Theoretical Calculation And Preparation Of One-Dimensional In_xGa_1-xN Nanostructures

As an important member of III group nitride semiconductor, InGaN ternary alloy has the adjustable band gap and excellent photoelectric performance. One-dimensional InGaN nanowires have both excellent properties of InGaN alloy and the special effect of one dimensional structure. In the development of optoelectronic devices, InGaN nanowires can improve the luminous performance and has important practical value.In this paper, the first-principle calculation are carried out for InxGa1-xN (x=0,0.04, 0.08,0.125,0.25,0.75,0.875,0.92,0.96,1) nanowires in CASTEP code of Material Studio software.

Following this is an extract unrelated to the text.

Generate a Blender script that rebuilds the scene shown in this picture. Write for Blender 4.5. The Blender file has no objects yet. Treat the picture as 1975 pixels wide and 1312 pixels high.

After establishing and optimizing the nanowires model, the structure stability, hand structure, density of states and optical properties of InxGa1-xN nanowires are calculated and analyzed. The results show that it is more stable with replacing inner atoms in the model of one-dimensional InxGa1-xN. One-dimensional GaN, InN and InxGa1-xN are all direct band gap semiconductors. Owing to the small size effect, the band gap of one-dimensional nanomaterials is greater than the bulk materials. With the increase of indium components, the band gap of one-dimensional InGaN alloy decreased, and the dielectric constant and the intensity of absorption peak are increased, at the same time,the optical loss peak gradually moving towards to high energy and the loss increased. The optical absorption of one-dimensional InxGa1-xN is in the range of 100nm to 1000nm, covering a broad spectral range from infrared to ultraviolet.In the experiment, the one-dimension GaN, InN and InGaN are prepared with the sol-gel method and magnetron sputtering method combined with high temperature ammoniation. According to characterization and analysis, the results show that one-dimensional GaN, InN, and Ga-rich InGaN nanostructures grow with nickel and gold as catalysts by the sol-gel method. By magnetron sputtering method, the dense and homogeneous In-rich InGaN nanowires can be acquired with the catalyst of Co. It has a great impact on indium components and crystallinity of InGaN by adjusting the temperature and time of ammoniation. With the increase of indium components, the crystallinity of InGaN alloy decreases and the photoluminescence peak red shifts.